1. The Government accepts the National Wages Council (NWC) 2022/2023 Guidelines.

2. The labour market improved in the first three quarters of 2022 as resident employment grew and resident unemployment continued to ease. Retrenchments also fell to a record low. Meanwhile, labour productivity, as measured by real value-added per actual hour worked, improved by 1.5% on a y-o-y basis in the first half of 2022.

3. The Ministry of Trade and Industry (“MTI”) has projected that the Singapore economy will expand by “3% to 4%” in 2022. However, downside risks in the global economy remain significant. Looking ahead to 2023, MTI expects Singapore’s GDP growth to moderate further in tandem with the projected slowdown of the global economy.

4. In line with economic growth and the improvement in labour productivity, the Government stands with tripartite partners to call on employers to reward employees with wage increases or variable payments that are fair and sustainable. This will help in addressing workers’ concerns about inflation and rising costs of living. At the same time, we recognise that inflation also affects business costs and prospects. Hence, the Government supports the tripartite agreement to have differentiated wage guidelines for employers, to account for the different performance and outlook of businesses. The Government also encourages all employers to implement the Flexible Wage System (FWS) as the uncertainties ahead continue to underscore the need for resilience and flexibility in wage structures. Employers can refer to the FWS Guidebook which is available on MOM’s website to better understand how the FWS works and how to implement it1. Employers can also approach tripartite partners and Tripartite Alliance for Fair & Progressive Employment Practices for advice.

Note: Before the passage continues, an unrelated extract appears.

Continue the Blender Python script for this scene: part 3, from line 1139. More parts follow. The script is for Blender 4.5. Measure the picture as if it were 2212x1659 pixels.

5. We must press on with the national effort to uplift lower-wage workers so that our social compact remains strong and no worker is left behind as Singapore progresses. The NWC’s recommended wage growth for lower-wage workers balances business sustainability with meaningful wage increments for lower-wage workers and will bolster ongoing efforts to narrow the income gap. The Occupational Progressive Wages for Administrators and Drivers2 will bring 56,000 full-time lower-wage workers under the coverage of Progressive Wages from March 2023. The Government will continue to support employers in uplifting lower-wage workers through the 5-year Progressive Wage Credit Scheme, which co-funds eligible lower-wage worker wage increases.

6. The Government will continue to work with tripartite partners in the NWC to champion fair, inclusive and sustainable wage growth for our workers while ensuring that our businesses stay productive and competitive.


  1. FWS Guidebook is available at
  2. The Occupational Progressive Wages (OPW) for Administrators and Drivers were first announced in the 2021 report of the Tripartite Workgroup on Lower-Wage Workers. Employers who hire foreign workers are required to adhere to the OPW wage and training requirements for their resident administrators and drivers.